Pemerintah Indonesia telah menawarkan empat paket insentif sejak tahun 1988, Paket kebijakan insentif dapat dikelompokkan sebagai berikut :
Paket Insentif Agustus 1988
Paket Insentif Februari 1989
Paket Insentif Agustus 1992
Paket Insentif Desember
Pada Paket Insetif Pertama (Agustus 1988), diberikan kredit investasi untuk kapital sebesar 17%, selain itu kriteria komersialitas dimana Pemerintah harus memperoleh minimum 49% dari Pendapatan Kotor tidak berlaku lagi, jaminan minimum untuk Pemerintah menjadi 25% dari Pendapatan Kotor. DMO dihargai sebesar 10% dari harga ekspor setelah 60 bulan produksi, selain itu untuk mendorong aktivitas eksplorasi didaerah Frontier maka pembagian produksi (sharing) dibuat lebih baik, yaitu Untuk Minyak, apabila Produksi kurang dari 50,000 Barrel Per Hari (BPH), pembagiannya 80:20, untuk Produksi (50,000–150,000 BPH) pembagiannya 85:15 dan apabila produksi lebih dari 150,000 BPH maka pembagiannya 90:10. Untuk Gas, pembagiannya 70:30. Pada paket insentif Agustus 1988 sudah termasuk adanya deregulasi dalam prosedur pengadaan
Paket Insentif Kedua (Februari 1989) berupa perubahan pembagian produksi (equity split) untuk lapangan marginal, untuk minyak yang diproduksikan dari batuan reservoir Pre-Tertiary dan untuk proyek proyek EOR serta insentif berupa kredit investasi untuk kontrak di Area Laut Dalam (Deep Sea Contract).

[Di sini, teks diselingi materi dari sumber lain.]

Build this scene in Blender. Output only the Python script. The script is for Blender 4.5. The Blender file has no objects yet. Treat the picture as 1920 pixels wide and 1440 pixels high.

Paket Insentif Ketiga (Agustus 1992) dimaksudkan untuk mendorong aktivitas dalam eksplorasi gas baik diarea konvensional maupun frontier, insentif tersebut dalam bentuk perubahan pembagian produksi (equity split), kredit investasi dan DMO.
Paket Insentif Keempat dikeluarkan akhir tahun 1993, paket ini didasarkan lebih banyak kepada pertimbangan aspek geologi dan geographi, Insentif ini diberikan untuk mendorong investor melakukan aktivitas eksplorasi di wilayah indonesia timur, insentif pada paket ini berupa kenaikan DMO fee dari 15% menjadi 25% dari harga ekspor dan First Tranche Petroleum (FTP) diturunkan dari 20% menjadi 15%.